───── RECORDS TO PROCESS
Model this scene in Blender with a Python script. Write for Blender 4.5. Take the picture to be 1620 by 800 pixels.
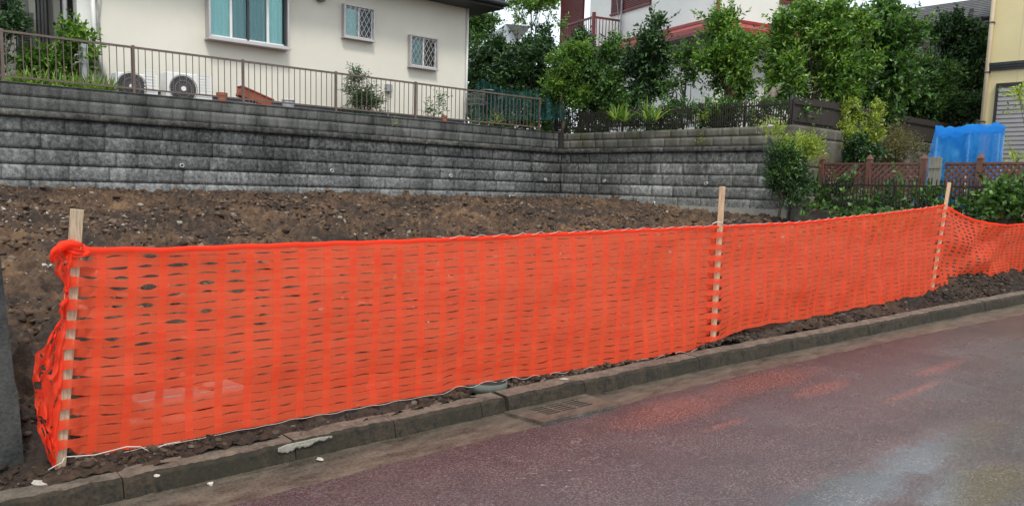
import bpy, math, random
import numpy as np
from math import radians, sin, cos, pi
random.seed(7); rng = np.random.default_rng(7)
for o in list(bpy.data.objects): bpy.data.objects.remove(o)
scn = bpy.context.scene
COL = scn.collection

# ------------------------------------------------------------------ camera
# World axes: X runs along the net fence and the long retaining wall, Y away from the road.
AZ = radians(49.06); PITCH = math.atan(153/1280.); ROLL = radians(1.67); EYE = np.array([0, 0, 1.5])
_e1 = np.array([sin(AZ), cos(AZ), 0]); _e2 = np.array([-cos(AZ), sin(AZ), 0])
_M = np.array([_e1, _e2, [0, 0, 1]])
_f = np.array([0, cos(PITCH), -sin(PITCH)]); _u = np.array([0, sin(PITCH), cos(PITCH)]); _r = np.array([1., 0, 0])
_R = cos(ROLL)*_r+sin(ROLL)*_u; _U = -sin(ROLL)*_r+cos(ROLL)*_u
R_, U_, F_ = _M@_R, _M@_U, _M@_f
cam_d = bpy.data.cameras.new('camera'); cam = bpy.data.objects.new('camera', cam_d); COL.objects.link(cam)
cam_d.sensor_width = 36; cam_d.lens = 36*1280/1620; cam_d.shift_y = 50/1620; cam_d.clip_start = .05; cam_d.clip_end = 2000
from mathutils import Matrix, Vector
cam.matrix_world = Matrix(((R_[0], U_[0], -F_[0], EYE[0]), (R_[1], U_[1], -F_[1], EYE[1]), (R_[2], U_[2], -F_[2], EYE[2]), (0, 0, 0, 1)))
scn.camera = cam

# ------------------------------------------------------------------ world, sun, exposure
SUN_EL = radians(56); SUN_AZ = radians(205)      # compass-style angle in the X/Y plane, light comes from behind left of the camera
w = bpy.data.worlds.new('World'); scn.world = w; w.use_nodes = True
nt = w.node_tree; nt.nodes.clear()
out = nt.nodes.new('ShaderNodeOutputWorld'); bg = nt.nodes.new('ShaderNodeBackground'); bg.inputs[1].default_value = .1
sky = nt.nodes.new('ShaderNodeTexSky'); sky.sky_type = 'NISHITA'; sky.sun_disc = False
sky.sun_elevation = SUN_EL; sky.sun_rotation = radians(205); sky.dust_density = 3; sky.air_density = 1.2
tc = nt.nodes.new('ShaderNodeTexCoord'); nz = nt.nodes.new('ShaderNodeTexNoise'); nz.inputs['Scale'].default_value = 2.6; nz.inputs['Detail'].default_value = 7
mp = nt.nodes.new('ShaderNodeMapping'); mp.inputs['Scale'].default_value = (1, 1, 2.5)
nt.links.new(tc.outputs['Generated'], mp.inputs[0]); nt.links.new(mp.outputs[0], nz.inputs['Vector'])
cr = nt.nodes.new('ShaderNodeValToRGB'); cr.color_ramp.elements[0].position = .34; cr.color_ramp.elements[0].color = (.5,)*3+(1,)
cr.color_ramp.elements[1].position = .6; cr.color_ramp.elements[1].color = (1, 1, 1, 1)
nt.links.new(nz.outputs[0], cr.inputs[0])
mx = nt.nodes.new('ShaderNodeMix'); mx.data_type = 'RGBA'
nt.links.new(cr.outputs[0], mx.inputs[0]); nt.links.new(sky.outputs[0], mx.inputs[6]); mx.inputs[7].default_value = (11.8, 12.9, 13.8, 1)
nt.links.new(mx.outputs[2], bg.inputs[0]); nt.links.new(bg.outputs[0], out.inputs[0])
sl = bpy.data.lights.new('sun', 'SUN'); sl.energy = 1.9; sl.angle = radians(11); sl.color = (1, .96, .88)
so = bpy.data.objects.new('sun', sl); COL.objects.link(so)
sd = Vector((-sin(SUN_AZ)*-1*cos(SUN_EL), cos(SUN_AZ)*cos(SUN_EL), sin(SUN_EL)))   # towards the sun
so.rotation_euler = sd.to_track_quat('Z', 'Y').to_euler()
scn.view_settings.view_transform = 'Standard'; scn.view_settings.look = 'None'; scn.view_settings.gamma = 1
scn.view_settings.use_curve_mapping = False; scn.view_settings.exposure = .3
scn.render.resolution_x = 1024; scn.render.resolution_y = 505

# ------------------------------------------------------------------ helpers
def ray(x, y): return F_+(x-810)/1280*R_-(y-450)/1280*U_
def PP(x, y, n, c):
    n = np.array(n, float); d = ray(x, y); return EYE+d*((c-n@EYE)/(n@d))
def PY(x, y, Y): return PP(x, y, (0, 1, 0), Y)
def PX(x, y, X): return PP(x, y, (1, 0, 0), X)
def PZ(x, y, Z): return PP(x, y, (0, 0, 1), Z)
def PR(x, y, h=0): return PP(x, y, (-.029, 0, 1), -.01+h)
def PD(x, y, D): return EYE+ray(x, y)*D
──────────
───── RECORDS TO PROCESS
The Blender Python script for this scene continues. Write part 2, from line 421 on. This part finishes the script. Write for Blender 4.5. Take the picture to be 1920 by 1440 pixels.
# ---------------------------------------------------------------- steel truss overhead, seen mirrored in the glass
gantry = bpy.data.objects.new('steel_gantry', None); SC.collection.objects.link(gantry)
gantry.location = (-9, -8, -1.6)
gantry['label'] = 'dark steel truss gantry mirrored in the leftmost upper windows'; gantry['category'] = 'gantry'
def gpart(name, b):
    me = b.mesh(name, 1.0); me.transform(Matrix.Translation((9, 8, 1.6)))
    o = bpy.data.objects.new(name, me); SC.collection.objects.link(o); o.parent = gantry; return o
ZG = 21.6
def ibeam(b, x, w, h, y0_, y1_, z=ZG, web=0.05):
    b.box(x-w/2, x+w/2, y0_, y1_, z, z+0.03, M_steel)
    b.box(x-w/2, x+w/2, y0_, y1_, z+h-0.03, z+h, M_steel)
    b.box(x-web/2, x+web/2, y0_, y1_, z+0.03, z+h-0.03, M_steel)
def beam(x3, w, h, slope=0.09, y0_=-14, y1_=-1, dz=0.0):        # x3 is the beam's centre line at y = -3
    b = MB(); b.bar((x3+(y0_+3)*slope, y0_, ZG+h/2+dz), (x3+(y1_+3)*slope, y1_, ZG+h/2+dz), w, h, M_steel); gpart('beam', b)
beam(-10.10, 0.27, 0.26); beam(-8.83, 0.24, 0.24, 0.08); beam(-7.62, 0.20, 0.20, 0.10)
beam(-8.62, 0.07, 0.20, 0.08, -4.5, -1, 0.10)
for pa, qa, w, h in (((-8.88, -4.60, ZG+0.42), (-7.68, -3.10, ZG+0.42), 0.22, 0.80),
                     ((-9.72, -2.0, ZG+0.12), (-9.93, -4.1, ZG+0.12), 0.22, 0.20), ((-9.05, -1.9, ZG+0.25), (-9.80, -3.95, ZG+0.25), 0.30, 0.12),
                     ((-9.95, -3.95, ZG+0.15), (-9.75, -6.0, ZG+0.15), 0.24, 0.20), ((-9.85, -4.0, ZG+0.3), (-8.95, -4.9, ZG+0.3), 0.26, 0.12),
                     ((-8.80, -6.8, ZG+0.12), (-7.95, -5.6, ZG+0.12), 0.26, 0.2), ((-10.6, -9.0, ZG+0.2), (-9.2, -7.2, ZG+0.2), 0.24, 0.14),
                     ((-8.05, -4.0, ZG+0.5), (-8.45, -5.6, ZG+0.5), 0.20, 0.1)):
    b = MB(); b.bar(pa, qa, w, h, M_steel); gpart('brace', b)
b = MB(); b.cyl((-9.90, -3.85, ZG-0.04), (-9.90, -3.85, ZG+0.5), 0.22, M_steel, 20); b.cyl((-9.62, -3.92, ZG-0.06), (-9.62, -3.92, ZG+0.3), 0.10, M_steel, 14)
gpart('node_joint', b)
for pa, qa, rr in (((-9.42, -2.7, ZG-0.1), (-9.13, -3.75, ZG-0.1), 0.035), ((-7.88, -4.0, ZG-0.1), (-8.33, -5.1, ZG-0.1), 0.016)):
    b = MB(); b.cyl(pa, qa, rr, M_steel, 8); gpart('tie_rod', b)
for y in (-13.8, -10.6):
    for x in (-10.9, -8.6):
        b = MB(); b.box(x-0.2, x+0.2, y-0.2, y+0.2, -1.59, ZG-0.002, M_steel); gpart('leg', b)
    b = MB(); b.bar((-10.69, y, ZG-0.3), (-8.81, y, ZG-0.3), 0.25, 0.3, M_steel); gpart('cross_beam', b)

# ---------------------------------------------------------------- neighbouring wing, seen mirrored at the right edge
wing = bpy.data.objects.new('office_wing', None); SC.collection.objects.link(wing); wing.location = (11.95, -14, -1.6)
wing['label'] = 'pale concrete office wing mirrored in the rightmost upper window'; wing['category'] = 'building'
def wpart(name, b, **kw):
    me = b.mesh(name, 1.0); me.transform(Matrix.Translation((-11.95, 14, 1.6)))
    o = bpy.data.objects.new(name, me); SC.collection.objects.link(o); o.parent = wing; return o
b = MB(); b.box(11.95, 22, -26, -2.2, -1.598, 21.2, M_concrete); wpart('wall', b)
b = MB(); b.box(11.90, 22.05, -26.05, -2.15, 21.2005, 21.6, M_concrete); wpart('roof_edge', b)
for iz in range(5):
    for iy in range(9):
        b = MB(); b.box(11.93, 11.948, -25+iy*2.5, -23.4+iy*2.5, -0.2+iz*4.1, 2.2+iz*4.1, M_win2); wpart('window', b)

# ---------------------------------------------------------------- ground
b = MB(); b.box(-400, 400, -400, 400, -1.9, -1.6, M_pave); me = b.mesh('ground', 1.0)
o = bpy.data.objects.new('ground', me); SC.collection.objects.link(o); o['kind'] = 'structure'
──────────
#### WRITTEN INSTRUCTION
Retype only the lines above from the one with "Model this scene" through the one with "COL = scn.collection", exactly and with both ends. Images stay out.

#### FULL ANSWER
Model this scene in Blender with a Python script. Write for Blender 4.5. Take the picture to be 1620 by 800 pixels.
import bpy, math, random
import numpy as np
from math import radians, sin, cos, pi
random.seed(7); rng = np.random.default_rng(7)
for o in list(bpy.data.objects): bpy.data.objects.remove(o)
scn = bpy.context.scene
COL = scn.collection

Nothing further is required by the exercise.